If the proofs of Jesus Christ’s existence in the first #5 through #10 didn’t make a huge impression on you, then buckle up because the next four proofs in our series take our quest for the historical evidence of Jesus to the next level.
First, in case you were wondering, yes, there was a Pliny the Elder, and both he and his son hobnobbed with Roman emperors. Pliny the Younger, the focus of this post, served under Emperor Trajan and corresponded with him regularly. Eleven of his letters to the emperor have survived, and here’s an excerpt from one of them that describes the early practice of Christians as well as the tension between Christianity and emperor worship that resulted in the persecution of so many Christians during the first and second centuries. The letter is dated to 112 A.D.
“Others, whose names were given me by an informer, first said that they were Christians and afterwards denied it, declaring that they had been, but were so no longer, some of them having recanted many years before, and more than one so long as twenty years back. They all worshiped your image and the statues of the deities and cursed the name of Christ.
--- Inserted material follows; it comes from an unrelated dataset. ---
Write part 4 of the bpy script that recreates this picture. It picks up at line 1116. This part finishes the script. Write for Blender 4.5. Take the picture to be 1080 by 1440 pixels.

But they declared that the sum of their guilt or their error only amounted to this, that on a stated day they had been accustomed to meet before daybreak and to recite a hymn among themselves to Christ as though he were a god and that so far from binding themselves by oath to commit any crime, their oath was to abstain from theft, robbery, adultery, and from breach of faith, and not to deny trust money placed in their keeping when called upon to deliver it.”
Trajan’s extant reply to Pliny explained that Christians were “not to be hunted out,” but even so those who refused to deny their faith in Jesus should be punished. On the flip side, however, any who recanted of their faith in Jesus and who were willing to participate in emperor worship should be readily pardoned. From Pliny’s letter, quoted above, it’s quite clear that many did recant in order to receive a pardon.
What would have been your response to Trajan and Pliny’s goons if they asked you whether you’d be willing to curse the name of Jesus in exchange for your life? Think that couldn’t happen to you? Where once our founders humbly sought God’s blessing and guidance, today our leaders seem bent on the marginalization of Christians. Tomorrow they may even criminalize the public display of Christian symbols and speech in their efforts to combat what they’ve assessed to be a threat to democracy. Or are we already there?